§ Work to complete: Every line below is to be quoted exactly, with nothing added or dropped.

§ Dataset extract:
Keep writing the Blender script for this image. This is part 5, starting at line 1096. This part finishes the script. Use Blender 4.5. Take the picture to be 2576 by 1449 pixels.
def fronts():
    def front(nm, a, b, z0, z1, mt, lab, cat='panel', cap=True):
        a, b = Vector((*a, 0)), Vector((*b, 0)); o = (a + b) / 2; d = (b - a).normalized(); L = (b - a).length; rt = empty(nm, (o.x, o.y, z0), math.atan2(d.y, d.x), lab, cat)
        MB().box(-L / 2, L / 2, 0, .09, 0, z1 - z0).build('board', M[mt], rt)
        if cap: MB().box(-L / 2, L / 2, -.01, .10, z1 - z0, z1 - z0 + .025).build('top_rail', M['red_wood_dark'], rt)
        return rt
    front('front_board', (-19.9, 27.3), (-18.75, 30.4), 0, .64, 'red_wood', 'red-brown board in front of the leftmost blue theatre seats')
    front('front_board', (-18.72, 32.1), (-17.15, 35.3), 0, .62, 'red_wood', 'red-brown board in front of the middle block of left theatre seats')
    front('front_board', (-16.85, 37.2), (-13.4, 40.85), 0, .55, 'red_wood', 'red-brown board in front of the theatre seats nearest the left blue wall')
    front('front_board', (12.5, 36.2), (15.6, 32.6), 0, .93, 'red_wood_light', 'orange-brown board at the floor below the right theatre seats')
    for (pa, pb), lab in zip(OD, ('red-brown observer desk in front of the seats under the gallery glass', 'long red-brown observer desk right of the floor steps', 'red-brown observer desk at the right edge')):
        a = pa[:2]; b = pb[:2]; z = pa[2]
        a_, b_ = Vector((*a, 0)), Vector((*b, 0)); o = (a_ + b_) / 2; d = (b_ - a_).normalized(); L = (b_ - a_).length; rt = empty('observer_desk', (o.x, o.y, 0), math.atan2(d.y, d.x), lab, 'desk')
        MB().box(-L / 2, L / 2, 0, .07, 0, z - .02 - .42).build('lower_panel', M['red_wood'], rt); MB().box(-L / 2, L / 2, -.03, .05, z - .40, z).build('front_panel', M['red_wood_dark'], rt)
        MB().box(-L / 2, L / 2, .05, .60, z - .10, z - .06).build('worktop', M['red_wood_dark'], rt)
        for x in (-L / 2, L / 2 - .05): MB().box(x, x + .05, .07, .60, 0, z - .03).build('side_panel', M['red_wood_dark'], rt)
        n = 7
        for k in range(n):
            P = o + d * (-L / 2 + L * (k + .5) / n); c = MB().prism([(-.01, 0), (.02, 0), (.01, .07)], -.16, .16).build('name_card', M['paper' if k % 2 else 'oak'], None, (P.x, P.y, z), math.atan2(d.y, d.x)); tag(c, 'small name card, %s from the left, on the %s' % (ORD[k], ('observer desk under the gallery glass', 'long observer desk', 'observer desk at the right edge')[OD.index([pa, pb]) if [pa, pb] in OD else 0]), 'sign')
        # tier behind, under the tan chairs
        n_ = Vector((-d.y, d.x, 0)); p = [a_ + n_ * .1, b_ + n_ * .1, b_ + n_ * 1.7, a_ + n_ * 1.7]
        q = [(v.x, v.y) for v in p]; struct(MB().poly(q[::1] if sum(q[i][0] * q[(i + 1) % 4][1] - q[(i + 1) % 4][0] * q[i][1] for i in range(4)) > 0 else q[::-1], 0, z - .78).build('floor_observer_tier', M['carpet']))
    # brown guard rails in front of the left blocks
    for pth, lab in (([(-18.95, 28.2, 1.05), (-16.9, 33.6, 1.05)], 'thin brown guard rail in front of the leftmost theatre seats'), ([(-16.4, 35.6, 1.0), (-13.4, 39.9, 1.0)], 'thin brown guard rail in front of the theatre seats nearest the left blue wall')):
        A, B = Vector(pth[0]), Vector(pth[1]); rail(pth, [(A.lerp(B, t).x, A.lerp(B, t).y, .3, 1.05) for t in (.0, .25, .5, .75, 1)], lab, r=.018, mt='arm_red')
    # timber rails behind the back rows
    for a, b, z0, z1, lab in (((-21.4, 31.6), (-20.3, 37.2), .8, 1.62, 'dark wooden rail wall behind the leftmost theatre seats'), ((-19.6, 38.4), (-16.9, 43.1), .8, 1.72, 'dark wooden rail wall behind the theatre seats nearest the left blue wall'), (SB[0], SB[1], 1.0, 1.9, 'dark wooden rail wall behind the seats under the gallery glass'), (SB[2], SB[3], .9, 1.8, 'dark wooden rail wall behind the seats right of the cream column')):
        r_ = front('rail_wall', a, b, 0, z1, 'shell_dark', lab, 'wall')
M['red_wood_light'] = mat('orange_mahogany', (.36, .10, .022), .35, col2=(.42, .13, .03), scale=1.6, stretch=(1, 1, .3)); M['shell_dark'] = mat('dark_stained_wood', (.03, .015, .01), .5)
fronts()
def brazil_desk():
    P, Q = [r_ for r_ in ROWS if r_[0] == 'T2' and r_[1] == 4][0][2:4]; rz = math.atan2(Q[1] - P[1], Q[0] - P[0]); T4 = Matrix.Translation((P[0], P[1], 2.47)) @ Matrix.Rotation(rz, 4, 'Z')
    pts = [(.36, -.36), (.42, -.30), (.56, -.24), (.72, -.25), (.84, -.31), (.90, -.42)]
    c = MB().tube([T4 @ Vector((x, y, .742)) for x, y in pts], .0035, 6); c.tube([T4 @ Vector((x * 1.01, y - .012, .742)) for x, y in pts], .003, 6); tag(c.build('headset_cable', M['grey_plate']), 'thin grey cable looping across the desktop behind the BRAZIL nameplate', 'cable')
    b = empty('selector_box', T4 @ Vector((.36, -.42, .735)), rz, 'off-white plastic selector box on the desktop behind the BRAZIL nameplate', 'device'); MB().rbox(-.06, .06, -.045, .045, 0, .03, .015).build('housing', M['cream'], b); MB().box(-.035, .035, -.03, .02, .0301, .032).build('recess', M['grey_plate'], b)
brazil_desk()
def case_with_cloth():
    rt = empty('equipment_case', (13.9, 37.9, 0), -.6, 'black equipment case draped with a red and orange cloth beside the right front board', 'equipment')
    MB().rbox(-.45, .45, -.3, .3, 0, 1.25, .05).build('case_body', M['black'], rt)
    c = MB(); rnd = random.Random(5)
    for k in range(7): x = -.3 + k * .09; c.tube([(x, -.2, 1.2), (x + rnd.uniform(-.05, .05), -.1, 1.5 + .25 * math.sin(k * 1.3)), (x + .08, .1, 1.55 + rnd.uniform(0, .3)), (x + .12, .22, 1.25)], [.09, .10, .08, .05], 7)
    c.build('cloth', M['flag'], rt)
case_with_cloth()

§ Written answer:
Keep writing the Blender script for this image. This is part 5, starting at line 1096. This part finishes the script. Use Blender 4.5. Take the picture to be 2576 by 1449 pixels.
def fronts():
    def front(nm, a, b, z0, z1, mt, lab, cat='panel', cap=True):
        a, b = Vector((*a, 0)), Vector((*b, 0)); o = (a + b) / 2; d = (b - a).normalized(); L = (b - a).length; rt = empty(nm, (o.x, o.y, z0), math.atan2(d.y, d.x), lab, cat)
        MB().box(-L / 2, L / 2, 0, .09, 0, z1 - z0).build('board', M[mt], rt)
        if cap: MB().box(-L / 2, L / 2, -.01, .10, z1 - z0, z1 - z0 + .025).build('top_rail', M['red_wood_dark'], rt)
        return rt
    front('front_board', (-19.9, 27.3), (-18.75, 30.4), 0, .64, 'red_wood', 'red-brown board in front of the leftmost blue theatre seats')
    front('front_board', (-18.72, 32.1), (-17.15, 35.3), 0, .62, 'red_wood', 'red-brown board in front of the middle block of left theatre seats')
    front('front_board', (-16.85, 37.2), (-13.4, 40.85), 0, .55, 'red_wood', 'red-brown board in front of the theatre seats nearest the left blue wall')
    front('front_board', (12.5, 36.2), (15.6, 32.6), 0, .93, 'red_wood_light', 'orange-brown board at the floor below the right theatre seats')
    for (pa, pb), lab in zip(OD, ('red-brown observer desk in front of the seats under the gallery glass', 'long red-brown observer desk right of the floor steps', 'red-brown observer desk at the right edge')):
        a = pa[:2]; b = pb[:2]; z = pa[2]
        a_, b_ = Vector((*a, 0)), Vector((*b, 0)); o = (a_ + b_) / 2; d = (b_ - a_).normalized(); L = (b_ - a_).length; rt = empty('observer_desk', (o.x, o.y, 0), math.atan2(d.y, d.x), lab, 'desk')
        MB().box(-L / 2, L / 2, 0, .07, 0, z - .02 - .42).build('lower_panel', M['red_wood'], rt); MB().box(-L / 2, L / 2, -.03, .05, z - .40, z).build('front_panel', M['red_wood_dark'], rt)
        MB().box(-L / 2, L / 2, .05, .60, z - .10, z - .06).build('worktop', M['red_wood_dark'], rt)
        for x in (-L / 2, L / 2 - .05): MB().box(x, x + .05, .07, .60, 0, z - .03).build('side_panel', M['red_wood_dark'], rt)
        n = 7
        for k in range(n):
            P = o + d * (-L / 2 + L * (k + .5) / n); c = MB().prism([(-.01, 0), (.02, 0), (.01, .07)], -.16, .16).build('name_card', M['paper' if k % 2 else 'oak'], None, (P.x, P.y, z), math.atan2(d.y, d.x)); tag(c, 'small name card, %s from the left, on the %s' % (ORD[k], ('observer desk under the gallery glass', 'long observer desk', 'observer desk at the right edge')[OD.index([pa, pb]) if [pa, pb] in OD else 0]), 'sign')
        # tier behind, under the tan chairs
        n_ = Vector((-d.y, d.x, 0)); p = [a_ + n_ * .1, b_ + n_ * .1, b_ + n_ * 1.7, a_ + n_ * 1.7]
        q = [(v.x, v.y) for v in p]; struct(MB().poly(q[::1] if sum(q[i][0] * q[(i + 1) % 4][1] - q[(i + 1) % 4][0] * q[i][1] for i in range(4)) > 0 else q[::-1], 0, z - .78).build('floor_observer_tier', M['carpet']))
    # brown guard rails in front of the left blocks
    for pth, lab in (([(-18.95, 28.2, 1.05), (-16.9, 33.6, 1.05)], 'thin brown guard rail in front of the leftmost theatre seats'), ([(-16.4, 35.6, 1.0), (-13.4, 39.9, 1.0)], 'thin brown guard rail in front of the theatre seats nearest the left blue wall')):
        A, B = Vector(pth[0]), Vector(pth[1]); rail(pth, [(A.lerp(B, t).x, A.lerp(B, t).y, .3, 1.05) for t in (.0, .25, .5, .75, 1)], lab, r=.018, mt='arm_red')
    # timber rails behind the back rows
    for a, b, z0, z1, lab in (((-21.4, 31.6), (-20.3, 37.2), .8, 1.62, 'dark wooden rail wall behind the leftmost theatre seats'), ((-19.6, 38.4), (-16.9, 43.1), .8, 1.72, 'dark wooden rail wall behind the theatre seats nearest the left blue wall'), (SB[0], SB[1], 1.0, 1.9, 'dark wooden rail wall behind the seats under the gallery glass'), (SB[2], SB[3], .9, 1.8, 'dark wooden rail wall behind the seats right of the cream column')):
        r_ = front('rail_wall', a, b, 0, z1, 'shell_dark', lab, 'wall')
M['red_wood_light'] = mat('orange_mahogany', (.36, .10, .022), .35, col2=(.42, .13, .03), scale=1.6, stretch=(1, 1, .3)); M['shell_dark'] = mat('dark_stained_wood', (.03, .015, .01), .5)
fronts()
def brazil_desk():
    P, Q = [r_ for r_ in ROWS if r_[0] == 'T2' and r_[1] == 4][0][2:4]; rz = math.atan2(Q[1] - P[1], Q[0] - P[0]); T4 = Matrix.Translation((P[0], P[1], 2.47)) @ Matrix.Rotation(rz, 4, 'Z')
    pts = [(.36, -.36), (.42, -.30), (.56, -.24), (.72, -.25), (.84, -.31), (.90, -.42)]
    c = MB().tube([T4 @ Vector((x, y, .742)) for x, y in pts], .0035, 6); c.tube([T4 @ Vector((x * 1.01, y - .012, .742)) for x, y in pts], .003, 6); tag(c.build('headset_cable', M['grey_plate']), 'thin grey cable looping across the desktop behind the BRAZIL nameplate', 'cable')
    b = empty('selector_box', T4 @ Vector((.36, -.42, .735)), rz, 'off-white plastic selector box on the desktop behind the BRAZIL nameplate', 'device'); MB().rbox(-.06, .06, -.045, .045, 0, .03, .015).build('housing', M['cream'], b); MB().box(-.035, .035, -.03, .02, .0301, .032).build('recess', M['grey_plate'], b)
brazil_desk()
def case_with_cloth():
    rt = empty('equipment_case', (13.9, 37.9, 0), -.6, 'black equipment case draped with a red and orange cloth beside the right front board', 'equipment')
    MB().rbox(-.45, .45, -.3, .3, 0, 1.25, .05).build('case_body', M['black'], rt)
    c = MB(); rnd = random.Random(5)
    for k in range(7): x = -.3 + k * .09; c.tube([(x, -.2, 1.2), (x + rnd.uniform(-.05, .05), -.1, 1.5 + .25 * math.sin(k * 1.3)), (x + .08, .1, 1.55 + rnd.uniform(0, .3)), (x + .12, .22, 1.25)], [.09, .10, .08, .05], 7)
    c.build('cloth', M['flag'], rt)
case_with_cloth()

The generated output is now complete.